It depends. I’ve been on NCL cruises in the Mediterranean and the Baltic. The former was much better, a bit of a larger ship and so more amenities. I got the impression the cruise staff on the latter ship was not as good, and they were trying to cut costs even more.
My first crossing was in 1980 on the QE2, New York to France. Things were very different back then - dining classes, assigned seats, much posher. We met people who did crossings in the heyday of ships. Just like on airlines, cutting corners to offer lower fares hurts the experience.
If you’re booked, they are not likely to voluntarily rebate any part of it. But you’ve got a pretty good lever to call, threaten to cancel and take what they offer (probably more online credit and comps).
Although if you’re booked on a megaship, you might want to just cancel altogether… so awful, even when the toilets work.
If there is anything good about the giant ships, I can’t think of it. They are every bad trope about cruising, multiplied, and sometimes for a premium price if you just haveta-haveta sail on the ship’s first season.
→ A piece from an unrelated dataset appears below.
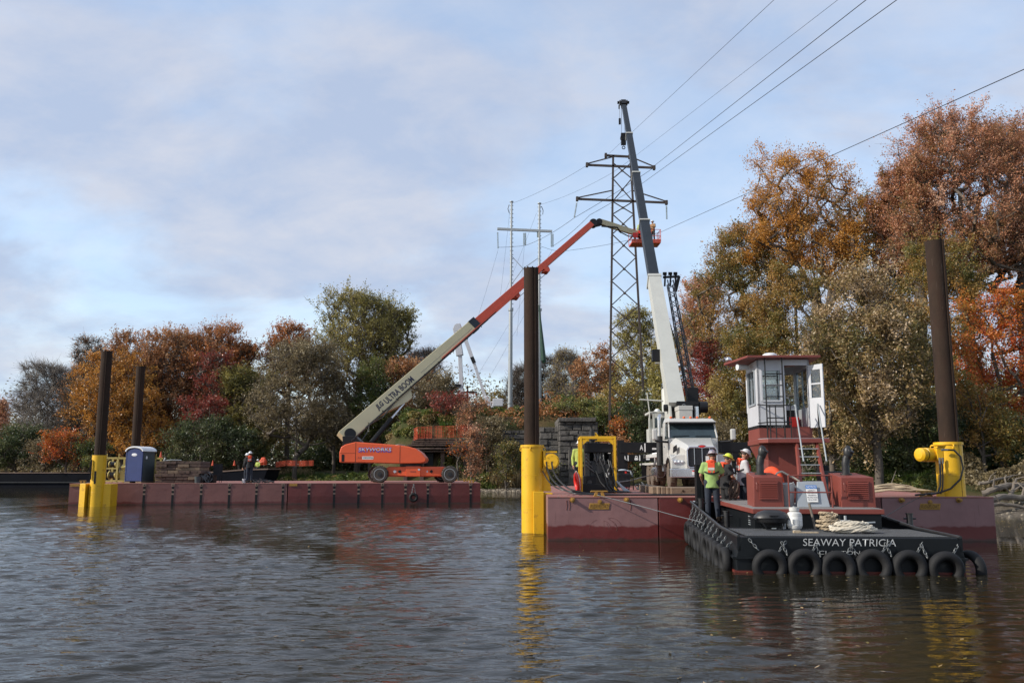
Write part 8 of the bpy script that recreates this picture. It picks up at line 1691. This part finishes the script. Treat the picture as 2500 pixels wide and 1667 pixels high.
    if vest:
        nk, ch = J['neck'], J['chest']; c = MB()
        # inflatable collar, front lobes and back flap
        c.tube([nk + Vector((.10, .11, -.22)), nk + Vector((.115, .09, -.10)), nk + Vector((.10, .0, -.0)), nk + Vector((.06, -.085, .02)), nk + Vector((0, -.105, .025)), nk + Vector((-.06, -.085, .02)), nk + Vector((-.10, .0, .0)), nk + Vector((-.115, .09, -.10)), nk + Vector((-.10, .11, -.22))], .036, 10)
        for s in (-1, 1): capsule(c, nk + Vector((s * .105, .125, -.16)), nk + Vector((s * .105, .13, -.44)), .052, .045)
        bk = nk + Vector((0, -.135, 0)); c.hexa([bk + Vector((-.085, -.0, -.27)), bk + Vector((.085, -.0, -.27)), bk + Vector((.085, .035, -.27)), bk + Vector((-.085, .035, -.27)), bk + Vector((-.09, .01, .0)), bk + Vector((.09, .01, .0)), bk + Vector((.08, .05, .03)), bk + Vector((-.08, .05, .03))])
        vo = c.build('life_vest', M['redvest'], t, smooth=True, ang=50, bevel=.008)
        c = MB(); c.box(tuple(bk + Vector((-.078, -.012, -.20))), tuple(bk + Vector((.078, .0, -.135)))); c.build('reflective_strip', M['tape'], vo)
        c = MB(); zc = ch.z - .06; ring = [(.192 * math.cos(a) + ch.x, .152 * math.sin(a) + ch.y, zc + .03 * math.cos(a * 2)) for a in [k * 2 * math.pi / 20 for k in range(21)]]
        for (x0, y0, z0), (x1, y1, z1) in zip(ring[:-1], ring[1:]): c.bar((x0, y0, z0), (x1, y1, z1), .012, .035)
        c.bar(bk + Vector((0, -.005, -.27)), bk + Vector((0, -.01, zc - bk.z)), .03, .012); c.build('harness_strap', M['strap'], vo)
    return t
M['helmetpattern'] = mat('mottled_sticker_hard_hat', (.35, .33, .34), .4, var=.9, scale=26, dirt=((.03, .04, .18), .50, 30, (1, 1, 1)), streak=((.42, .03, .03), .55, 26, (1, 1, 1)))
def stand(u, v, Y, z): q = P(u, v, Y); return (q.x, Y, z)
# three workers on the tug
person('person in a lime green shirt and orange life vest standing with his back turned', stand(1741, 1268, 22.9, .60), R(-14), dict(head=(.03, .05, 1.66), elL=(-.27, .03, 1.17), elR=(.27, .10, 1.19), wrL=(-.24, .20, 1.02), wrR=(.16, .33, 1.10), anL=(-.12, .02, .09), anR=(.14, -.03, .09)), helmet='helmetpattern', scale=1.03, tilt=(-.2, -.25), shirt='lime')
person('person in a lime hard hat bending his head behind the green shirted worker', stand(1775, 1262, 23.5, .60), R(-70), dict(head=(0, .10, 1.63), elL=(-.24, .05, 1.17), wrL=(-.12, .28, 1.0), elR=(.24, .05, 1.17), wrR=(.14, .28, 1.0)), helmet='helmetlime', shirt='blackcloth', trousers='blackcloth', scale=1.0, tilt=(0, -.45))
person('person in a light grey shirt and white hard hat beside the left engine box', stand(1817, 1250, 23.6, .66), R(-78), dict(head=(0, .10, 1.64), elL=(-.25, .02, 1.17), wrL=(-.10, .27, 1.14), elR=(.25, .02, 1.17), wrR=(.10, .27, 1.14)), helmet='helmet', shirt='greyshirt', sleeves='long', scale=1.03, tilt=(0, -.6))
q = P(1790, 1195, 23.2); t = thing('hose_bundle', (q.x, 23.1, .62), 0, 'brown coiled hose bundle held between the workers on the tug', 'hose'); b = MB(); r = random.Random(6)
for k in range(9): b.torus((r.uniform(-.04, .04), r.uniform(-.05, .05), .80 + r.uniform(-.12, .1)), (1, r.uniform(-.5, .9), r.uniform(-.3, .3)), r.uniform(.12, .2), .02, 20, 6)
b.tube([(-.1, 0, .8), (-.15, 0, .4), (-.1, .1, .02)], .022, 6); b.build('coils', M['wooddark'], t, smooth=True)
# worker behind the power unit, lift platform crew, far barge pair, seated worker, worker on the black barge
person('person in hi vis yellow shirt half hidden behind the yellow lifting frame', stand(1416, 1180, 31.5, HB), R(180), helmet='helmet', vest=False, shirt='hivis', sleeves='long', trousers='jeans', vox=.014)
pc = PLATC
person('person in tan jacket and helmet standing at the right end of the lift platform', (pc.x + .72, pc.y, pc.z + .26), R(140), dict(wrR=(.12, .3, 1.15), elR=(.26, .08, 1.18), wrL=(-.1, .3, 1.18), elL=(-.26, .08, 1.18)), helmet='helmet', shirt='browncloth', sleeves='long', trousers='blackcloth', vest=False, vox=.016, scale=1.02)
person('person in hi vis yellow half hidden behind the crane boom on the lift platform', (pc.x - .30, pc.y + .1, pc.z + .26), R(170), helmet='helmetlime', shirt='hivis', sleeves='long', trousers='blackcloth', vest=False, vox=.016)
p = onfb(616, .85); person('person in black with orange vest and white hard hat on the far barge', (p.x, p.y, HB), R(12), helmet='helmet', shirt='blackcloth', sleeves='long', trousers='jeans', vox=.014, scale=1.02)
p = onfb(611, 1.6); person('person in dark clothes and white hard hat hidden behind the other far barge worker', (p.x - .03, p.y, HB), R(60), helmet='helmet', shirt='blackcloth', sleeves='long', trousers='jeans', vest=False, vox=.016, scale=.97)
q = P(630, 1140, 93.5); person('person in a hi vis vest and white hard hat sitting beside the orange sheet', (q.x, 93.5, q.z - .75), R(160), dict(pelvis=(0, 0, .62), chest=(0, .02, .95), neck=(0, .04, 1.15), head=(0, .07, 1.31), shL=(-.185, .03, 1.08), shR=(.185, .03, 1.08), elL=(-.24, .08, .82), elR=(.24, .08, .82), wrL=(-.16, .30, .74), wrR=(.16, .30, .74), hipL=(-.09, 0, .6), hipR=(.09, 0, .6), knL=(-.14, .42, .58), knR=(.14, .42, .58), anL=(-.14, .42, .15), anR=(.14, .42, .15), toL=(-.15, .57, .1), toR=(.15, .57, .1)), helmet='helmet', shirt='hivis', sleeves='long', trousers='jeans', vest=False, vox=.018, scale=1.1)
q = P(188, 1153, 100); person('person in a red jacket standing on the black barge at the far left', (q.x, 100.5, 1.72), R(30), helmet='helmet', shirt='redvest', sleeves='long', trousers='jeans', vest=False, vox=.018, scale=1.1)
We’ve cruised on a middling-small NCL ship, a middling-large NCL ship, and an RCCL mega. The first two were sheer dream vacations, not a complaint or a downcheck in three full weeks.
The mega was like being crammed in a giant gift-shoppe mall inside a cheap knockoff of Disneyland in hurricane weather on a two-for-one ticket deal weekend. I can’t think of one positive or pleasurable moment on that overcrowded meat transport. Seriously.
Obviously, the ship was supposed to sink, and this is all Final Destination-like machinations of Fate to keep them from ever getting home. Eventually, there will be a fleet of cabs full of the last few aged passengers. Then, the meteor will hit.
I’ve actually had a trip that seemed like that before. In the course of a single day of travel, I encountered bus trouble, an abandoned train, a plane malfunction, a missing (!) flight crew, and a locked-up airport. All of that just happened to me, though–not a whole swarm of fellow travelers. The scale of the mishaps in this case is a little mind-boggling. On the plus side, if any of them happen to do stand-up, it ought to make for great comedy fodder. I’ve reduced people to tears of laughter with the full saga of my trip, and theirs has been much worse. (Plus, it has a pooship. Comedy gold.)